* Begin TASK INPUT *

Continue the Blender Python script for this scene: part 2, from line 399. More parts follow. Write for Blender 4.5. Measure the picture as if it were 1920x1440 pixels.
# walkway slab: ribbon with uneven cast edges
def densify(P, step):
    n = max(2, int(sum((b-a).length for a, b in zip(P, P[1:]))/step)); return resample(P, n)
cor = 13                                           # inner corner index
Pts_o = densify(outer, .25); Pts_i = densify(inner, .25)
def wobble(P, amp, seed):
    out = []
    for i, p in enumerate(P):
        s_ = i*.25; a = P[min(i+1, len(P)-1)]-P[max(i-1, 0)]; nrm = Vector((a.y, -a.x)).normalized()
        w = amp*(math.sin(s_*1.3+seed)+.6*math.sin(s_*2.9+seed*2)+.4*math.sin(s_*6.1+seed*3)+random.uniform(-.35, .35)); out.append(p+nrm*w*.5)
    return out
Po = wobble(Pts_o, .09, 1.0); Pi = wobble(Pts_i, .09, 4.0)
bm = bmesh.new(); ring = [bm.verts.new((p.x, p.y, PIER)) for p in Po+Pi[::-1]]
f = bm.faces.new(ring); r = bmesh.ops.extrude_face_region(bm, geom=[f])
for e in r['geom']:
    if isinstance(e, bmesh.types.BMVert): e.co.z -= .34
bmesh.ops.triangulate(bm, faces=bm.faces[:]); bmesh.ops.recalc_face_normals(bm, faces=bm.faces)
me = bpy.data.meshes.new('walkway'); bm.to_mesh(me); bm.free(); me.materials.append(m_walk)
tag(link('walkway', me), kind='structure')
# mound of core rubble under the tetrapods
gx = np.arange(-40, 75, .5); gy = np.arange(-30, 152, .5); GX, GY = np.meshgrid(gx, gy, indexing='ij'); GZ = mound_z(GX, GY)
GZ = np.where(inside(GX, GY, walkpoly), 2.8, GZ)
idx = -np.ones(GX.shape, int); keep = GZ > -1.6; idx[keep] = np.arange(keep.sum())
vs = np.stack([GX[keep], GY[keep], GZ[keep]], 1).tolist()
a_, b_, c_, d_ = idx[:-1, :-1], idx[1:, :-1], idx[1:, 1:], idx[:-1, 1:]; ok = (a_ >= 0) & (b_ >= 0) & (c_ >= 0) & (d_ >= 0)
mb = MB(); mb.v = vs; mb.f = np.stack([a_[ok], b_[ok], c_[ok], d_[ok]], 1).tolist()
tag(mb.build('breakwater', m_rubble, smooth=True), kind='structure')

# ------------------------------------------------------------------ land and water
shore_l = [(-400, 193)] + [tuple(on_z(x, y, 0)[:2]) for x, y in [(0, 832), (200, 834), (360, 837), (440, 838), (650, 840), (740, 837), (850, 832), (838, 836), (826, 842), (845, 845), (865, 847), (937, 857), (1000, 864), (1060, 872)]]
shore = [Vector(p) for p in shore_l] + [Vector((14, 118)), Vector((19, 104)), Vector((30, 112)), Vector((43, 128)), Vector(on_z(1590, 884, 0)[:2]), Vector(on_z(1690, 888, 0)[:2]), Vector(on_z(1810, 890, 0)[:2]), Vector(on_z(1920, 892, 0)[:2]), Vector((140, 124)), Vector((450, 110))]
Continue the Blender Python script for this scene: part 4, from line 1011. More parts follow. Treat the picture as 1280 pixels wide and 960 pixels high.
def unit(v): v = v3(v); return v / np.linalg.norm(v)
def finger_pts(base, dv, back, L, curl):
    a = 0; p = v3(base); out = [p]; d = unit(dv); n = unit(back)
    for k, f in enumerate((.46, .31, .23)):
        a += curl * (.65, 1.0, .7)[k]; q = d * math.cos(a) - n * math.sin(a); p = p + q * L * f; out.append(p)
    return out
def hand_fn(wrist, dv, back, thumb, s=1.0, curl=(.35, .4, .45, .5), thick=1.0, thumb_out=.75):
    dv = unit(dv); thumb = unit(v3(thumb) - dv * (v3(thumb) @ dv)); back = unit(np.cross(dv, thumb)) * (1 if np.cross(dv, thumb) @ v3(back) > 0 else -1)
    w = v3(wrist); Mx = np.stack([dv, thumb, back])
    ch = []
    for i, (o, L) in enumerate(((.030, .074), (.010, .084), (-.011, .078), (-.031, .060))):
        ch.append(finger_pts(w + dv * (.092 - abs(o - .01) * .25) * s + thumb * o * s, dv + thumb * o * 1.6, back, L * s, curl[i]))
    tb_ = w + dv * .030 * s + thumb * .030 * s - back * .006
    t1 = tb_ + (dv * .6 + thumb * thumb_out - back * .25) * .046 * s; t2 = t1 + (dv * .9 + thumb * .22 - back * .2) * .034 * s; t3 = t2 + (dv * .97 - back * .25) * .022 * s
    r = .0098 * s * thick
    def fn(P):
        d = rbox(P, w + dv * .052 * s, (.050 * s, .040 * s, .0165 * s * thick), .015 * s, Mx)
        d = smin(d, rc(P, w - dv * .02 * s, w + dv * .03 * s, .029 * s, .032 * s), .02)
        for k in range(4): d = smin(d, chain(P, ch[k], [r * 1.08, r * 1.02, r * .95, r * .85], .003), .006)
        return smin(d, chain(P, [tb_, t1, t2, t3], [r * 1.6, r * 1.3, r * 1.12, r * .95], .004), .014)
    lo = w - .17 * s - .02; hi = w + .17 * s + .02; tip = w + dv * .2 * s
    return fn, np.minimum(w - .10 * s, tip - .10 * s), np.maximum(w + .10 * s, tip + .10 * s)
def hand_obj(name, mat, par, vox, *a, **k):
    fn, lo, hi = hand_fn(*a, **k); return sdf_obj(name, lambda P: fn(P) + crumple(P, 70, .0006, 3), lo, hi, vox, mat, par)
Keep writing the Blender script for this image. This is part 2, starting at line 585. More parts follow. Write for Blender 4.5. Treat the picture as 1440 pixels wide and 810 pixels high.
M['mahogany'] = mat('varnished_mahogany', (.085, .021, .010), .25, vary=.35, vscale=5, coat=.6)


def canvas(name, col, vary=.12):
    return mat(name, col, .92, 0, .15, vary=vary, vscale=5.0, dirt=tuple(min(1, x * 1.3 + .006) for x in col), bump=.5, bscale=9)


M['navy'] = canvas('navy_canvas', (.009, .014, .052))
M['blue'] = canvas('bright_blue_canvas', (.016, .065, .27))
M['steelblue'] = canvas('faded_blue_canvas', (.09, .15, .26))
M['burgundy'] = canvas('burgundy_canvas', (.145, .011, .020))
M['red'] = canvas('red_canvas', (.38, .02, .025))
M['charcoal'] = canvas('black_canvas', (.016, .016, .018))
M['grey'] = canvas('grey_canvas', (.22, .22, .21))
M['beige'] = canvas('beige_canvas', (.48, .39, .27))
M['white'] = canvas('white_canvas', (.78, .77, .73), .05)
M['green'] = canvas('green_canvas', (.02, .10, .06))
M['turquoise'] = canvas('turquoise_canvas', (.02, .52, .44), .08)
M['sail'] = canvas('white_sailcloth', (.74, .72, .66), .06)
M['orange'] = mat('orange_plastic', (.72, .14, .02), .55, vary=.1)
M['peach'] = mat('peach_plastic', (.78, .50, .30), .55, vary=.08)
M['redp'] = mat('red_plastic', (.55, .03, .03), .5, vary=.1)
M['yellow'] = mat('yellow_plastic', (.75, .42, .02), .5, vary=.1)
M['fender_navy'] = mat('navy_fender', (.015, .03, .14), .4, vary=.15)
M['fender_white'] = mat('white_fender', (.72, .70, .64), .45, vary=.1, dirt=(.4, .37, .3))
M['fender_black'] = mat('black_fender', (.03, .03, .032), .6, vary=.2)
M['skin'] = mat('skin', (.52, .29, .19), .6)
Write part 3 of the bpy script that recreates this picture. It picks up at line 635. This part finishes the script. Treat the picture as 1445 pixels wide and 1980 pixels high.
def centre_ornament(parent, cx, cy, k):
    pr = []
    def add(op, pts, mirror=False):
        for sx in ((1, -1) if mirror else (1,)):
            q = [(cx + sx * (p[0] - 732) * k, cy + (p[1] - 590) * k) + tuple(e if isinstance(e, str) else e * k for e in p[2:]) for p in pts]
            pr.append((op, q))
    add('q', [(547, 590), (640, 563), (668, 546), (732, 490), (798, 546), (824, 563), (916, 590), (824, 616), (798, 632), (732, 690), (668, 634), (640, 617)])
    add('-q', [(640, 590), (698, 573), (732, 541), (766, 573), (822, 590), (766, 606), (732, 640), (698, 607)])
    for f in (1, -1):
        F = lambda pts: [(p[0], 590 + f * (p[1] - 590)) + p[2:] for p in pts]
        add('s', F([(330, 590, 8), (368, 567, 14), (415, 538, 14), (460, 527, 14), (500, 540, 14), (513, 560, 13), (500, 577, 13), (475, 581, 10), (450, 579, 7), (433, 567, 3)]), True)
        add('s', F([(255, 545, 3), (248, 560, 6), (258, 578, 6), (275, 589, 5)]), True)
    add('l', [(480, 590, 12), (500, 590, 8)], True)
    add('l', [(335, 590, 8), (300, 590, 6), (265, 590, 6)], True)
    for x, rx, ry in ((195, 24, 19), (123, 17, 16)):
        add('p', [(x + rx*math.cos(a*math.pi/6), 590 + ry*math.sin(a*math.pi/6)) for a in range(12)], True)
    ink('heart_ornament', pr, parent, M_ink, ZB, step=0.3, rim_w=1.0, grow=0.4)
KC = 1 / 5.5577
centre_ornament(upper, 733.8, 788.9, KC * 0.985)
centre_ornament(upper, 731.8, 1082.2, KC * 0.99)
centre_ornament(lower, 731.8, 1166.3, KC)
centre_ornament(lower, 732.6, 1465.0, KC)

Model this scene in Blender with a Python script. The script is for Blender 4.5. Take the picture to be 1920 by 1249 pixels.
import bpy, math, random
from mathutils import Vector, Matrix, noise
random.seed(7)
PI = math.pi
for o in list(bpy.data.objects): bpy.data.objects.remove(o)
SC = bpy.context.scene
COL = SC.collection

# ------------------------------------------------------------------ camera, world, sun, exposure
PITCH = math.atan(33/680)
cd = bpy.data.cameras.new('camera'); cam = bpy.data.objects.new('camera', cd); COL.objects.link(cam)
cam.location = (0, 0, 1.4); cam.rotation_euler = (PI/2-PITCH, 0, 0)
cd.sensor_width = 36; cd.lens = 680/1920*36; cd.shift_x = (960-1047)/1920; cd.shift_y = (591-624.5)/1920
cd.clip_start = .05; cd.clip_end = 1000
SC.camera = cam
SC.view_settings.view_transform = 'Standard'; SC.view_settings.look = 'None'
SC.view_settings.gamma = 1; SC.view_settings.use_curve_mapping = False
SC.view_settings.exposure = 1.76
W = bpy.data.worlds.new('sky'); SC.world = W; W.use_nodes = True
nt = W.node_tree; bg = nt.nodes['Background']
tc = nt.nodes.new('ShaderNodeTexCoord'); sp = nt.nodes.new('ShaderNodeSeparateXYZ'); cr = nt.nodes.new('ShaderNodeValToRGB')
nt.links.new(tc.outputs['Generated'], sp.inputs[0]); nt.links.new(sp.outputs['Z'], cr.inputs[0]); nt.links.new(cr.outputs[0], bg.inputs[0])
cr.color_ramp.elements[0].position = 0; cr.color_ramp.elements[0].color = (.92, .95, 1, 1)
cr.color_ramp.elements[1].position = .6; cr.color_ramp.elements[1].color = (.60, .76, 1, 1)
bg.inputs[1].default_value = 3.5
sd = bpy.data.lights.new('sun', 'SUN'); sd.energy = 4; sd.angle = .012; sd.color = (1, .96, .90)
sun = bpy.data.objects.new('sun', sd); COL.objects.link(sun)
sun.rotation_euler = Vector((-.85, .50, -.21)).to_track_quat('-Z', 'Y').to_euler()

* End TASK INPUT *

## AIM OF THE EXERCISE
Tally every line of the listing that holds the string "with", then give the number by itself.

## REPLY
2